South African Scholars open this year’s Oldenborg Luncheon Colloquium Program

 

Two women sit at round tables, one wears a scarf and hold a microphone.
University of Cape Town professors, Dr. Shari Daya and Dr. Pippin Anderson spoke at the first Oldenborg Luncheon Colloquium of the semester. (Molly Murphey • The Student Life)

Each year, the Globalization, Environment and Society (GES) study abroad program at the University of Cape Town (UCT) sends four Pomona College students to South Africa for a semester of study. Last week, two of the UCT core faculty visited Pomona to give students and faculty a sample of the program’s curriculum.

On Sept. 7, Dr. Shari Daya and Dr. Pippin Anderson, both professors at the UCT, opened this year’s Oldenborg Luncheon Colloquium (OLC) series with their talk, “An Interdisciplinary Conversation on Landscape.”

Oldenborg collaborates with faculty to invite noted writers, activists, professionals, and scholars to speak on topics of cultural and international interest in our dining hall during the lunch hour,” Oldenborg Staff Director Carolina De la Rosa Bustamante said. “This international speaker series features a range of academic disciplines and professional industries and is meant to be accessible to attendees who do not necessarily have significant expertise in the topic at hand.”

Dr. Pippin Anderson, an urban ecologist, is the program director for the GES study abroad program, which is sponsored by Swarthmore, Pomona and Macalester colleges. Dr. Shari Daya is a cultural geographer and poet as well as the core course convener for the GES study abroad program.

The two scholars are longtime friends and collaborators. Their discussion, modeled after years of conversations on the topic, exemplified the tension between two divergent approaches to landscape while demonstrating the capacity of interdisciplinary collaboration to produce new understandings.

Gina Yum PO 25, a public policy major, plans to participate in the GES program during the spring semester of 2024. Yum said that she attended Anderson and Daya’s talk to learn more about the guiding questions behind her future course of study in Cape Town.

“I like translating my interest in environmentalism into my academic work,” Yum said.

In her introduction to an ecologist’s approach to landscape, Anderson cited two central threads of thought in the field.

The first was Charles Darwin’s theory on natural selection and the economist Thomas Robert Malthus’s theory on population growth. The second thread was conservation ecology, which Anderson explained in detail.

“I want to build an argument that not only are these two equally valid for understanding landscape, but doing both is the only way to produce a meaningful account or experience of the thing that we call the landscape.”
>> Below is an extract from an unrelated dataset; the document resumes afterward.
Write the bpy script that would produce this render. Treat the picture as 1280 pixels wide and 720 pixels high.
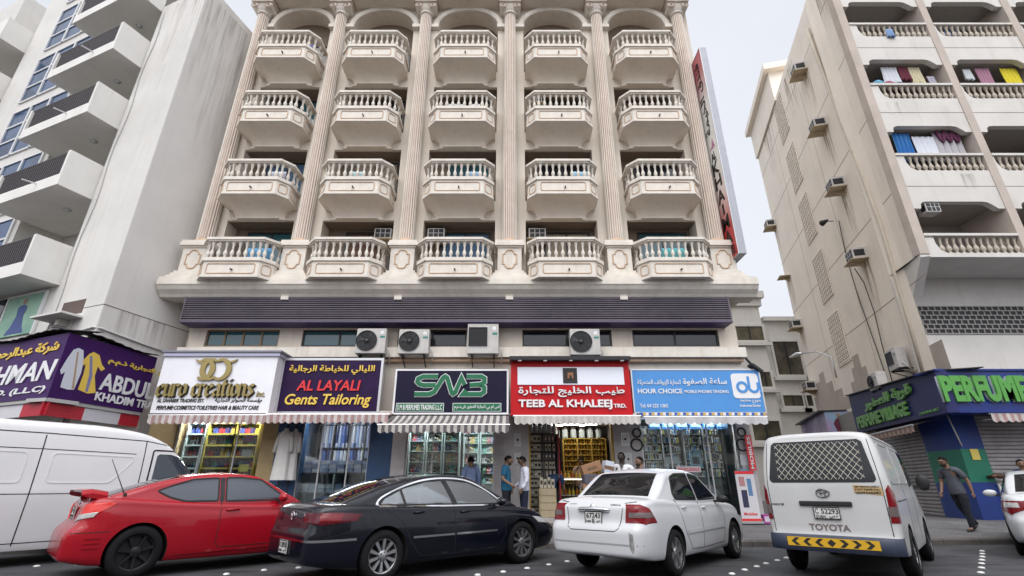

“[Conservation ecology is] the acknowledgement that actually you need to conserve the entire landscape to ensure the future of insects, groups of species or populations,” Anderson said.

Meanwhile, Daya depicted landscape through the lens of a cultural geographer. She began with a story of going on family hikes to Table Mountain, one of Cape Town’s iconic landmarks.

“What I loved about this walk was looking across from one point of the mountain into what we would call a kloof [a ravine]… I would try to grasp the feeling of being in that space that we couldn’t get to,” Daya said. “There was a sharp contrast between the dusty hiking paths that we were on in high summer when we were doing these hikes and that soft, cool romantic space.”

Daya drew the conclusion that humans experience landscape in one of two ways: by stepping back or stepping in.

“I want to build an argument that not only are these two equally valid for understanding landscape,” Daya said.“But doing both is the only way to produce a meaningful account or experience of the thing that we call the landscape.”

Anderson said that students in the GES Cape Town program will discover parallels between the histories of South Africa and the United States.

“It’s quite useful to get the distance from America but chew over some things that are actually very pertinent to an American youth or childhood or educational experience,” Anderson said.

Anderson also emphasized the valuable contributions of international students to the GES cohort in the past. Daya echoed Anderson’s sentiment, saying that visiting South Africa for the first time can be uncomfortable, but instructive for students.

“We have sort of roiling crises of all sorts,” Daya said. “We are a post-apartheid society. I would say [to students], ‘come if you’re interested and lean into the discomfort that you are probably going to feel.’ It’s not a negative. It’s something to puzzle through, as we are all puzzling through, you know, we choose to live there.”